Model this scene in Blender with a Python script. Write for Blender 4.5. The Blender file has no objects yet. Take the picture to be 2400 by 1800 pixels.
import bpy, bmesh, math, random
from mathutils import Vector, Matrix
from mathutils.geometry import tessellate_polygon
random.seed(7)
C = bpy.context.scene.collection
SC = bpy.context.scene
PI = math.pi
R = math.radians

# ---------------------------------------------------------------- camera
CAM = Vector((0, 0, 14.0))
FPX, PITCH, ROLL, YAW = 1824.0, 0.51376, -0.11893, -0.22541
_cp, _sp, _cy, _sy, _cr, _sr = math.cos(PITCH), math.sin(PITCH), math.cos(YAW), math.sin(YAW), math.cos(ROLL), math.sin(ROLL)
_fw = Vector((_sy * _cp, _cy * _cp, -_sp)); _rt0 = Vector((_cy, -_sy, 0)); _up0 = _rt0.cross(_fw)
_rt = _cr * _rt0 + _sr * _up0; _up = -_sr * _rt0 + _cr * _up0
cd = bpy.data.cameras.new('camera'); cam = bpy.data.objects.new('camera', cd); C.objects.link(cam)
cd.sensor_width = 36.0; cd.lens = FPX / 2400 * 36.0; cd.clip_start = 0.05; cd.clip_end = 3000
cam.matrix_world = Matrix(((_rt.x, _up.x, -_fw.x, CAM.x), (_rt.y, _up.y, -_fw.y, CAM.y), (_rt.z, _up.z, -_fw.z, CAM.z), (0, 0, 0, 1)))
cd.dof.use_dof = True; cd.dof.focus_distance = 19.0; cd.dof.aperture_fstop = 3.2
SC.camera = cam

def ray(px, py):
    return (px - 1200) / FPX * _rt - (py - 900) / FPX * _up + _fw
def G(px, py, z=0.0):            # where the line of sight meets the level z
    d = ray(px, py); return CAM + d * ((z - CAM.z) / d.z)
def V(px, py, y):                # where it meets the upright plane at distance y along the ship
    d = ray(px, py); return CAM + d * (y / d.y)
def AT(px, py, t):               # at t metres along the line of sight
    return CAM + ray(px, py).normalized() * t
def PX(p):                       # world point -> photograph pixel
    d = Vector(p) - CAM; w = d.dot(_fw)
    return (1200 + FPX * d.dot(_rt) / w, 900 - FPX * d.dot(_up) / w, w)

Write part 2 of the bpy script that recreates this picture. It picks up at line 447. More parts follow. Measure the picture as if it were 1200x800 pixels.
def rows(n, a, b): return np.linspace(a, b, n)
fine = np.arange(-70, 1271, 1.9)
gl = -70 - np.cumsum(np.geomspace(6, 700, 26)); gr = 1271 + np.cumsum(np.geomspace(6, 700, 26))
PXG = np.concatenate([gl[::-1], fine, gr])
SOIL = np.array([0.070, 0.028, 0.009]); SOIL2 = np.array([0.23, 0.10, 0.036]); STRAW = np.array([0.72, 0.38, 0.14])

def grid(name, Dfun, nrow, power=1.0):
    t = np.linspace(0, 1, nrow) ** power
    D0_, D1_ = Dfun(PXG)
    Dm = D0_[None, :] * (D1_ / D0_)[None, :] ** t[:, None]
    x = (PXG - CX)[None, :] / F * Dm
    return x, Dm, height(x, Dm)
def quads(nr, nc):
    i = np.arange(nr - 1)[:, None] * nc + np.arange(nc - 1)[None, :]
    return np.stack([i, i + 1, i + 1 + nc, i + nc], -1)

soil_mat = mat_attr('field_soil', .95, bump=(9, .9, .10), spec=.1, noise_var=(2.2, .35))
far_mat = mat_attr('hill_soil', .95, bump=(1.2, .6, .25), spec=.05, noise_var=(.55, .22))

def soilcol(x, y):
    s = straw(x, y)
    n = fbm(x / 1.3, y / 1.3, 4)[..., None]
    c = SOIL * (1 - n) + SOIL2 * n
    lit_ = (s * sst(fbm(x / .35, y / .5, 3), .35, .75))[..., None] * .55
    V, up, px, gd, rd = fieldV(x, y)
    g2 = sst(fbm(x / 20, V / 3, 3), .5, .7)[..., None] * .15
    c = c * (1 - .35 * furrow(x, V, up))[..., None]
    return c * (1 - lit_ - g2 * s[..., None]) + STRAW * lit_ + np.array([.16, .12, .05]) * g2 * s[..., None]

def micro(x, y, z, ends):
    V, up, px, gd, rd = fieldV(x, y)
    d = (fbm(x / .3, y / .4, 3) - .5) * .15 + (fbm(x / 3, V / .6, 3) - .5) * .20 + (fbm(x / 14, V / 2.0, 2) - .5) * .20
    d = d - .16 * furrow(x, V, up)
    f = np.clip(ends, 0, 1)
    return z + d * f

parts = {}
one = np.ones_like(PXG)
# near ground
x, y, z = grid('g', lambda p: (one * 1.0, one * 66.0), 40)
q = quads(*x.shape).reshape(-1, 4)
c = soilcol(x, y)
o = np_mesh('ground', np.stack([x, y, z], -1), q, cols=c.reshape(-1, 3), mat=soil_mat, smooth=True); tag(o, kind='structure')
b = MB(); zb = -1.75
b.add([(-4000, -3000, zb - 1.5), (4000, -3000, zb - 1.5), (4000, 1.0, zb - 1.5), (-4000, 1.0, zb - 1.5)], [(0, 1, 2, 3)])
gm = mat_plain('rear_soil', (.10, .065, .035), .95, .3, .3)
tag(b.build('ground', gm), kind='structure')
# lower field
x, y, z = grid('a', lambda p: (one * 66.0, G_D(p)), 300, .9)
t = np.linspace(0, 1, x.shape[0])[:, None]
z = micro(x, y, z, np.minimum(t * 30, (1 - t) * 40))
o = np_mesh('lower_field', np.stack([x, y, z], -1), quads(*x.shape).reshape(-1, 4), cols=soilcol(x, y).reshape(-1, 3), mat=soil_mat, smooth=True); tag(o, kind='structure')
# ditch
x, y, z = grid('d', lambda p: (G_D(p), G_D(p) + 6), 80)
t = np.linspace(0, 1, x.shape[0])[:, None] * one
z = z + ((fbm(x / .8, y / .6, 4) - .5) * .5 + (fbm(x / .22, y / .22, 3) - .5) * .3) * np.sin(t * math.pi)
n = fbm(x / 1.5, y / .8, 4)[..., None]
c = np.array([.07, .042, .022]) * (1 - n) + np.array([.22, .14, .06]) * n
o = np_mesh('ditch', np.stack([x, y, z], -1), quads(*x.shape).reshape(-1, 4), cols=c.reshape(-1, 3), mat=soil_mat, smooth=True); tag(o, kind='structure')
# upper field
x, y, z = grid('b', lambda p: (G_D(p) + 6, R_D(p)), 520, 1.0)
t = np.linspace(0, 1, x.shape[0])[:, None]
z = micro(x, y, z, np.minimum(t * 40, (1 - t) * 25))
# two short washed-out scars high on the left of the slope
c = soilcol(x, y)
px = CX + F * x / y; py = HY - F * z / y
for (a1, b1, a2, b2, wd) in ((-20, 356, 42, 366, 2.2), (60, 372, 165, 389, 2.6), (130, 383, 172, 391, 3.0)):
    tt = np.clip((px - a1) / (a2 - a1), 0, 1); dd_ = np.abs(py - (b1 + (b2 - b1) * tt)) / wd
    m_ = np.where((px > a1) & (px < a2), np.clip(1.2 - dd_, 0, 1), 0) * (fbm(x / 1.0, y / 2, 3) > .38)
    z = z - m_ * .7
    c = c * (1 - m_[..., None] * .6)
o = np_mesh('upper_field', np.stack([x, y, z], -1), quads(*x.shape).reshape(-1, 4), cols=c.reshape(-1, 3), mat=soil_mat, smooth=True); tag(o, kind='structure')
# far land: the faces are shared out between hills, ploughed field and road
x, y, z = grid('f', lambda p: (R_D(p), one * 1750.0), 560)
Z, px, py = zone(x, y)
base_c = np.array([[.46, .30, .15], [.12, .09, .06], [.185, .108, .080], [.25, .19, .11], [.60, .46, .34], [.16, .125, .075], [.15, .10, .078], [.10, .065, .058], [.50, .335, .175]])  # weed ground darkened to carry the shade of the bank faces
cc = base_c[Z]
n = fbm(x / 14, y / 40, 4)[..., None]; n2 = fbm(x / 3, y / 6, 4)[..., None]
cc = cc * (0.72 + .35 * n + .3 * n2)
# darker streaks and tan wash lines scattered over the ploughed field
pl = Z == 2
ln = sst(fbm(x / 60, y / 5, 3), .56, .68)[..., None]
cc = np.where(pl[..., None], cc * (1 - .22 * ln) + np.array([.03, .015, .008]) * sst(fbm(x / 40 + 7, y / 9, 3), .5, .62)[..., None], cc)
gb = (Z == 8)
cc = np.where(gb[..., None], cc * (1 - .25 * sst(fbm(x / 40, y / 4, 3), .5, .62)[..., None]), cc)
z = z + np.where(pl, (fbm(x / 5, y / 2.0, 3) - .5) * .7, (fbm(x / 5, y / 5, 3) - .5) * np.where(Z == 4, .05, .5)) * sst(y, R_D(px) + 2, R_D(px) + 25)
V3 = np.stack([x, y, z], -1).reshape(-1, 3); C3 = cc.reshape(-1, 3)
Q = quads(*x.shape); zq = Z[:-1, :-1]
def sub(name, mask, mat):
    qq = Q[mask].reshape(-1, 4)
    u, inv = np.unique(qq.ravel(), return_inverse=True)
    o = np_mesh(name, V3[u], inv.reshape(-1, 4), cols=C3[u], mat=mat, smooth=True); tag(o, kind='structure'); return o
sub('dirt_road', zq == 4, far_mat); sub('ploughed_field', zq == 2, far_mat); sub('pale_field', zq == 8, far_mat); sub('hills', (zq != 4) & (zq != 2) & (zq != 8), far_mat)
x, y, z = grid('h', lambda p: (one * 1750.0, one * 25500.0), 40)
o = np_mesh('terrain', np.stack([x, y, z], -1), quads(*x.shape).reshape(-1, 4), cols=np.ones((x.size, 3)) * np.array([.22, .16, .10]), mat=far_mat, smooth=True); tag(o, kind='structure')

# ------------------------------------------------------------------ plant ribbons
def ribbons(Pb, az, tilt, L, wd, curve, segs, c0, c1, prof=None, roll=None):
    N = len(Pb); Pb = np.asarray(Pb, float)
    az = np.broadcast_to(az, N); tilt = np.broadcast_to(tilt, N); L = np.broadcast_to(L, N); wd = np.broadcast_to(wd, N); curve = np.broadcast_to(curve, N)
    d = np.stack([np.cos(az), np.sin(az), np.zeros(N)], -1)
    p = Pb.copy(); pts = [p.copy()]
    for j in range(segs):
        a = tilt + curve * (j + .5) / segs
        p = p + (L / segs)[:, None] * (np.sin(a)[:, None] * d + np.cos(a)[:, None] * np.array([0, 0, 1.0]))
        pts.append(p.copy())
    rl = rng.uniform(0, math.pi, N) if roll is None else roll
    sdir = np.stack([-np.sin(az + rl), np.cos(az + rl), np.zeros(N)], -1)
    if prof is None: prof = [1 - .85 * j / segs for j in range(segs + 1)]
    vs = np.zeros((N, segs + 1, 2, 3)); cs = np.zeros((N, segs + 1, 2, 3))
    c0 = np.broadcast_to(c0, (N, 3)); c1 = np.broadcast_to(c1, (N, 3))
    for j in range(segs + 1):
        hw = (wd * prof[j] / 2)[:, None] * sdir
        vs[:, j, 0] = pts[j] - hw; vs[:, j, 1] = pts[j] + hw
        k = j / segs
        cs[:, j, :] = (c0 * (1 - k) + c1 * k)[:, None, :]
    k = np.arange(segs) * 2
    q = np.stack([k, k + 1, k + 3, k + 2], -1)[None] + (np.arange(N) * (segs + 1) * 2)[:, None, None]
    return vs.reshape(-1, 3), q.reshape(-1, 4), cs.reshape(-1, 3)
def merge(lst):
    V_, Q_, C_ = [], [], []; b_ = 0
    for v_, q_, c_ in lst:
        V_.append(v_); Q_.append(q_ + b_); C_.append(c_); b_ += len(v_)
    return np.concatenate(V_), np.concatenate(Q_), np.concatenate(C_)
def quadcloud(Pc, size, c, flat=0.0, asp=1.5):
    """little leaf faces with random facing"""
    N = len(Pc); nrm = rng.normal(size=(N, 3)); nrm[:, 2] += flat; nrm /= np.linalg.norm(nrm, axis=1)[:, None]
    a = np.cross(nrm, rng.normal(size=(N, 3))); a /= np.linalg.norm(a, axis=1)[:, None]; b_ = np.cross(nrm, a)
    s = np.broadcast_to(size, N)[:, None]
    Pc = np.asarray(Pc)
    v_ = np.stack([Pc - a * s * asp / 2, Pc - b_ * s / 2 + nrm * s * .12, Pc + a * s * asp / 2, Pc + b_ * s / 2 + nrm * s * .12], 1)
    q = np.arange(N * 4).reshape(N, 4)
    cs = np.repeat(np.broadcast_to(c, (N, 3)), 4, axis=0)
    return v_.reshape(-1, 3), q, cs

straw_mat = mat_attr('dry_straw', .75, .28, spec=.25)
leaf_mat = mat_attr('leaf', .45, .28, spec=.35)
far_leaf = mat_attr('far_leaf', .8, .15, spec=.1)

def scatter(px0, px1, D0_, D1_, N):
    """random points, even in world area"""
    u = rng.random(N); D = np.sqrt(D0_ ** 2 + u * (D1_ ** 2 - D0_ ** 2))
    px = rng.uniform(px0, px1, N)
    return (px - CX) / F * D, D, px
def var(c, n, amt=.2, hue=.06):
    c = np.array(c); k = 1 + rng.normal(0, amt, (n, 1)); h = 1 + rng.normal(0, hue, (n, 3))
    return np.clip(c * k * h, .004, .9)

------

**Short problem:** List the lines that contain the word "with".

**Result:**
Model this scene in Blender with a Python script. Write for Blender 4.5. The Blender file has no objects yet. Take the picture to be 2400 by 1800 pixels.
    """little leaf faces with random facing"""